Start spreading the news.5
This book collects four of Will Eisner's comic books. I hesitate to use the term "graphic novels" because these aren't novels, they are short stories. Some of them are very short, being one page vignettes. The books collected are New York: The Big City, The Building, City People Notebook and Invisible People. Will Eisner was truly one of the geniuses of the comic book artform. This book tells the stories of regular city dwellers. Some of their stories are funny, some of them are tragic. But they are all worth reading. Highly recommended.

A comic masterpiece about a masterpiece city5
Will Eisner (1917-2005) is considered one of the most influential writers establishing the graphic novel as an art form. This volume collects four of Eisner's major works about New York: New York: The Big City, The Building, City People Notebook, and Invisible People.

Neil Gaiman who wrote the very good Introduction calls Eisner a "remarkable observer of life in the Big Apple". Gaiman adds that this is by no means a Valentine to the city. "Eisner's eyes are wide open to the tragedies of city living -- just as they are to its glories. It's no Valentine, but it is, perhaps, a love-song to a city that he loves for its ups and downs, its terrors and its wonders."

This is a book that rewards looking more than reading (the text is sometimes quite leaden). But the images! Delinquent teenagers pulling a fire alarm for kicks are caught in a building fire on the very next page. Eisner's human characters play exaggerated roles, but they seem alive. The buildings also seem to have a life of their own.

Eisner writes: "The big city as it is seen by its inhabitants is the real thing. The true picture is in the crevices on its floors and around the smaller pieces of its architecture, where daily life swirls."

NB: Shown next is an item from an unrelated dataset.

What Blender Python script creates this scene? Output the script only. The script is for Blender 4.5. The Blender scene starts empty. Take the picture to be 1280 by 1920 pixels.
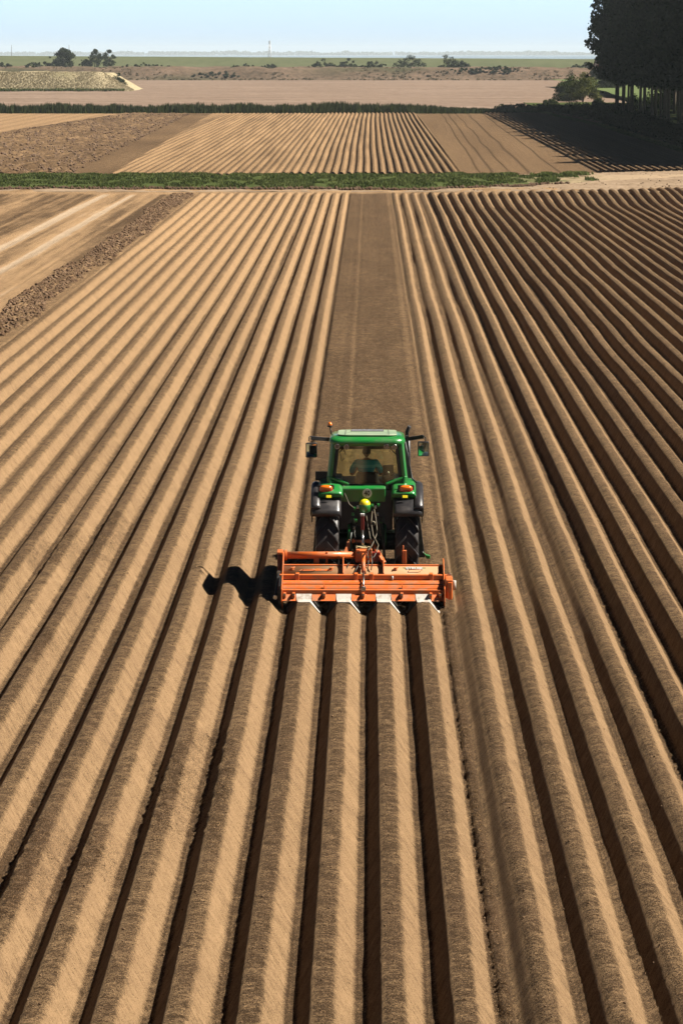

In "The Building", Eisner describes a landmark building that is torn down, and a new structure that is erected in its place. He tells the stories of four people whose lives were linked to the old building; its demolition leaves "an ugly cavity and a residue of psychic debris". But, of course, the new building will accumulate its own stories in time.

A happy ending in Eisner's world. And, for me, an entirely different way to understand one of my favorite cities.

Robert C. Ross 2008

Beautiful and interested5
Like other Eisner's books, this book contains beautiful illustrations. It is very impressive. As the story is about the city, Eisner draw the cityscape in very interested views. Additionally, the story about people and a city are very interested. Some sad, some happy, and some funny. Although some aspects we might already see it before, Eisner portrayed them in many views that we might oversight.